The UK’s supervisory landscape is now set for its most significant transformation in decades. Following extensive consultation, the government has confirmed that it will establish a Single Professional Services Supervisor (SPSS) to oversee all AML obligations across the legal, accountancy, and trust & company service provider sectors. Under the new model, the Financial Conduct Authority (FCA) is expected to assume responsibility for supervising these professions, bringing them together under a single, independent, and well-resourced regulator.

This marks a decisive shift away from the long-standing, fragmented PBS model. Instead of more than 20 professional body supervisors - each with differing levels of capability, risk-focus, and enforcement strength - the SPSS will introduce a unified, consistent, and risk-based supervisory regime. The government’s rationale is clear: tackling economic crime requires not only robust rules, but also regulators with the scale, analytical capability, and independence necessary to enforce them effectively.

For insolvency practitioners and their firms, the implications are far-reaching. Under the SPSS, AML supervision will no longer depend on professional affiliation. Instead, every firm in scope will be monitored under the same standards, with expectations that are likely to rise significantly, particularly around governance, data quality, and demonstrable control effectiveness. The new supervisor is expected to take a far more forensic and intelligence-driven approach, leveraging FCA-style oversight tools such as thematic deep dives, enhanced data reporting, and firmer enforcement frameworks.
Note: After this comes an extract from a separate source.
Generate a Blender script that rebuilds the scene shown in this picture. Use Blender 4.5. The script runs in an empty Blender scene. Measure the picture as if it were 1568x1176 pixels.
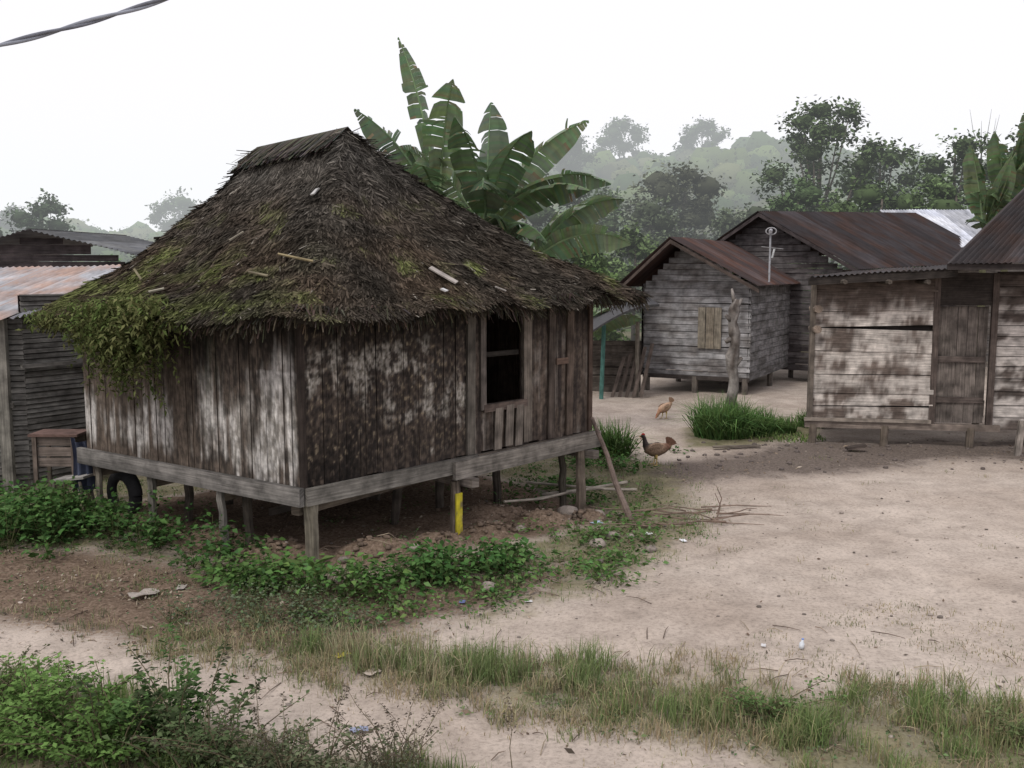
import bpy, math, random
import numpy as np
from mathutils import Vector, noise
random.seed(7); rng=np.random.default_rng(7)
scene=bpy.context.scene
COL=scene.collection

# ---------------------------------------------------------------- materials
def new_mat(name):
    m=bpy.data.materials.new(name); m.use_nodes=True
    nt=m.node_tree; nt.nodes.clear()
    out=nt.nodes.new('ShaderNodeOutputMaterial')
    return m,nt,out
def N(nt,t,**k):
    n=nt.nodes.new(t)
    for a,b in k.items():
        if a.startswith('i_'): n.inputs[a[2:].replace('_',' ')].default_value=b
        else: setattr(n,a,b)
    return n
def ramp(nt,stops):
    r=nt.nodes.new('ShaderNodeValToRGB'); cr=r.color_ramp
    while len(cr.elements)<len(stops): cr.elements.new(0.5)
    for e,(p,c) in zip(cr.elements,stops):
        e.position=p; e.color=(c,c,c,1) if not hasattr(c,'__len__') else (*c,1)
    return r
def mul(nt,a,b,fac=1.0):
    m=nt.nodes.new('ShaderNodeMix'); m.data_type='RGBA'; m.blend_type='MULTIPLY'
    m.inputs[0].default_value=fac
    nt.links.new(a,m.inputs[6]); nt.links.new(b,m.inputs[7]); return m.outputs[2]
def mixc(nt,f,a,b):
    m=nt.nodes.new('ShaderNodeMix'); m.data_type='RGBA'
    nt.links.new(f,m.inputs[0])
    for s,i in ((a,6),(b,7)):
        if hasattr(s,'is_linked'): nt.links.new(s,m.inputs[i])
        else: m.inputs[i].default_value=(*s,1)
    return m.outputs[2]

def wood_material(name,sx=1.2,sy=28,blotch=5,rough=0.9,lo=.5,hi=1.35):
    m,nt,out=new_mat(name); L=nt.links
    uv=N(nt,'ShaderNodeUVMap',uv_map='UVMap')
    mp=N(nt,'ShaderNodeMapping'); mp.inputs['Scale'].default_value=(sx,sy,1)
    L.new(uv.outputs[0],mp.inputs[0])
    n1=N(nt,'ShaderNodeTexNoise',i_Scale=1.6,i_Detail=5.0,i_Roughness=.65); L.new(mp.outputs[0],n1.inputs['Vector'])
    r1=ramp(nt,[(.3,lo),(.7,hi)]); L.new(n1.outputs[0],r1.inputs[0])
    n2=N(nt,'ShaderNodeTexNoise',i_Scale=float(blotch),i_Detail=4.0,i_Roughness=.6); L.new(uv.outputs[0],n2.inputs['Vector'])
    r2=ramp(nt,[(.32,.55),(.65,1.2)]); L.new(n2.outputs[0],r2.inputs[0])
    at=N(nt,'ShaderNodeAttribute',attribute_name='Col')
    c=mul(nt,at.outputs[0],r1.outputs[0]); c=mul(nt,c,r2.outputs[0])
    b=N(nt,'ShaderNodeBsdfPrincipled',i_Roughness=rough)
    b.inputs['Specular IOR Level'].default_value=.2
    L.new(c,b.inputs['Base Color'])
    bp=N(nt,'ShaderNodeBump',i_Strength=.5,i_Distance=.01); L.new(n1.outputs[0],bp.inputs['Height']); L.new(bp.outputs[0],b.inputs['Normal'])
    L.new(b.outputs[0],out.inputs[0]); return m
def leaf_material(name,trans=.3,rough=.6,spec=.15,var=.3):
    m,nt,out=new_mat(name); L=nt.links
    at=N(nt,'ShaderNodeAttribute',attribute_name='Col')
    c=at.outputs[0]
    if var>0:
        tc=N(nt,'ShaderNodeTexCoord')
        n=N(nt,'ShaderNodeTexNoise',i_Scale=7.0,i_Detail=1.0); L.new(tc.outputs['Object'],n.inputs['Vector'])
        r=ramp(nt,[(.3,1-var),(.7,1+var)]); L.new(n.outputs[0],r.inputs[0])
        c=mul(nt,c,r.outputs[0])
    if spec>0:
        b=N(nt,'ShaderNodeBsdfPrincipled',i_Roughness=rough); b.inputs['Specular IOR Level'].default_value=spec
        L.new(c,b.inputs['Base Color'])
    else:
        b=N(nt,'ShaderNodeBsdfDiffuse'); L.new(c,b.inputs[0])
    if trans>0:
        t=N(nt,'ShaderNodeBsdfTranslucent'); L.new(c,t.inputs[0])
        mx=N(nt,'ShaderNodeMixShader'); mx.inputs[0].default_value=trans
        L.new(b.outputs[0],mx.inputs[1]); L.new(t.outputs[0],mx.inputs[2]); L.new(mx.outputs[0],out.inputs[0])
    else: L.new(b.outputs[0],out.inputs[0])
    return m
def plain_material(name,scale=12,lo=.7,hi=1.25,rough=.85,bump=.3,metal=0,spec=.25):
    m,nt,out=new_mat(name); L=nt.links
    at=N(nt,'ShaderNodeAttribute',attribute_name='Col'); tc=N(nt,'ShaderNodeTexCoord')
    n=N(nt,'ShaderNodeTexNoise',i_Scale=float(scale),i_Detail=5.0,i_Roughness=.6); L.new(tc.outputs['Object'],n.inputs['Vector'])
    r=ramp(nt,[(.3,lo),(.7,hi)]); L.new(n.outputs[0],r.inputs[0])
    b=N(nt,'ShaderNodeBsdfPrincipled',i_Roughness=rough,i_Metallic=metal); b.inputs['Specular IOR Level'].default_value=spec
    L.new(mul(nt,at.outputs[0],r.outputs[0]),b.inputs['Base Color'])
    bp=N(nt,'ShaderNodeBump',i_Strength=bump,i_Distance=.02); L.new(n.outputs[0],bp.inputs['Height']); L.new(bp.outputs[0],b.inputs['Normal'])
    L.new(b.outputs[0],out.inputs[0]); return m
def roof_material(name,rust=(1.1,.78,.62)):
    m,nt,out=new_mat(name); L=nt.links
    uv=N(nt,'ShaderNodeUVMap',uv_map='UVMap')
    mp=N(nt,'ShaderNodeMapping'); mp.inputs['Scale'].default_value=(1.0,4.0,1); L.new(uv.outputs[0],mp.inputs[0])
    n1=N(nt,'ShaderNodeTexNoise',i_Scale=1.4,i_Detail=6.0,i_Roughness=.65); L.new(mp.outputs[0],n1.inputs['Vector'])
    r1=ramp(nt,[(.3,.6),(.7,1.4)]); L.new(n1.outputs[0],r1.inputs[0])
    n2=N(nt,'ShaderNodeTexNoise',i_Scale=1.1,i_Detail=5.0); L.new(uv.outputs[0],n2.inputs['Vector'])
    r2=ramp(nt,[(.42,(1,1,1)),(.6,rust)]); L.new(n2.outputs[0],r2.inputs[0])
    at=N(nt,'ShaderNodeAttribute',attribute_name='Col')
    c=mul(nt,mul(nt,at.outputs[0],r1.outputs[0]),r2.outputs[0])
    b=N(nt,'ShaderNodeBsdfPrincipled',i_Roughness=.7); b.inputs['Specular IOR Level'].default_value=.15
    L.new(c,b.inputs['Base Color']); L.new(b.outputs[0],out.inputs[0]); return m

M_WOOD=wood_material('weathered_wood')
M_WALL=wood_material('hut_wall_bark',sx=3,sy=34,blotch=11,lo=.5,hi=1.3)
M_LEAF=leaf_material('leaf',trans=.2,spec=0,var=0)
M_FAR=leaf_material('far_foliage',trans=0,spec=0,var=0)
M_BAN=leaf_material('banana_leaf',trans=.3,rough=.38,spec=.4,var=.15)
M_THATCH=leaf_material('thatch',trans=.0,spec=0,var=0)
M_PLAIN=plain_material('mixed_plain')
M_BARK=plain_material('bark',scale=9,lo=.5,hi=1.4,bump=.8)
M_TIN=roof_material('rusty_tin_roof')
M_TINC=roof_material('grey_tin_roof',(.86,.88,.93))
M_STONE=plain_material('stone',scale=20,bump=.6)
M_FEATHER=plain_material('feathers',scale=60,lo=.55,hi=1.4,bump=.4)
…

OPBAS’s role will likewise change: its oversight function will no longer be needed in its current form once supervision is consolidated. In its place, the SPSS model promises a more streamlined regulatory architecture with clearer accountability and stronger capability.

For the insolvency sector, one that routinely uncovers fraud, asset-dissipation and other forms of economic crime, the creation of the SPSS represents both a challenge and an opportunity. The transition will require some firms to uplift their AML systems, controls, and record-keeping practices. But it will also bring a more consistent supervisory environment aligned with the true risk profile of insolvency work.

Conclusion

The story of AML supervision within the insolvency profession is one of shared responsibility. RPBs ensure competence. PBSs ensure compliance. OPBAS ensures accountability. And CCAB ensures coherence across the entire profession.

But the next chapter will bring change. As government reforms take shape, the insolvency profession is likely to enter a new era of AML supervision, one that is more centralised, more consistent, and more aligned to the high-risk, high-impact nature of insolvency work.

In a sector that routinely uncovers financial wrongdoing, that evolution is not just expected. It is essential.